Le 24 février 1949, une cérémonie à la mémoire des agents de la Compagnie d'Électricité morts pendant la guerre a lieu à Angers où sont vantés les mérites de mon grand-père, ancien élève des Arts et Métiers de Châlons, ingénieur, créateur et organisateur des œuvres sociales de la Compagnie d'Électricité d'Angers, Président de la Mutuelle, Administrateur de la Caisse d'Assurances Sociales. "Il était serviable à merci, et tous ceux qui ont sollicité son aide n'avaient qu'à lui exposer leurs besoins pour qu'ils soient immédiatement satisfaits, au-delà même de leur désir..." Un boulevard porte son nom à Angers, où y est stipulé "Mort pour la France".
Le reste du dossier des dédommagements de guerre comprend la liste du mobilier volé par les Allemands, ce qui me permettra, quand je l'aurai épluché, de me faire une idée de la maison qu'il occupait et où mon père a grandi.
P.S. : Dans le court métrage Nuit et brouillard d'Alain Resnais, ce sont toujours les derniers mots de Jean Cayrol qui me restent :
" Qui de nous veille dans cet étrange observatoire pour nous avertir de la venue de nouveaux bourreaux ? Ont-ils vraiment un autre visage que le nôtre ? Quelque part, parmi nous, il y a des kapos chanceux, des chefs récupérés, des dénonciateurs inconnus.
Il y a tous ceux qui n'y croyaient pas, ou seulement de temps en temps.

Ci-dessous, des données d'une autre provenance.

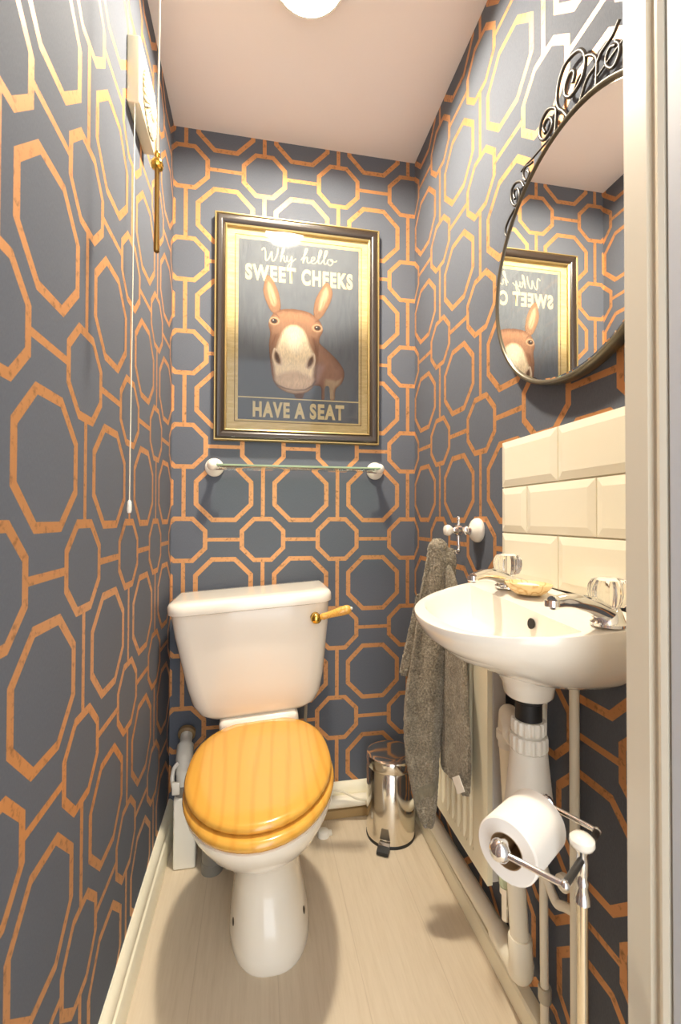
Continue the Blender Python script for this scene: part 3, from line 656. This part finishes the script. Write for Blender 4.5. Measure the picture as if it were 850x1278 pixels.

Et il y a nous qui regardons sincèrement ces ruines comme si le vieux monstre concentrationnaire était mort sous les décombres, qui feignons de reprendre espoir devant cette image qui s'éloigne, comme si on guérissait de la peste concentrationnaire, nous qui feignons de croire que tout cela est d'un seul temps et d'un seul pays, et qui ne pensons pas à regarder autour de nous, et qui n'entendons pas qu'on crie sans fin."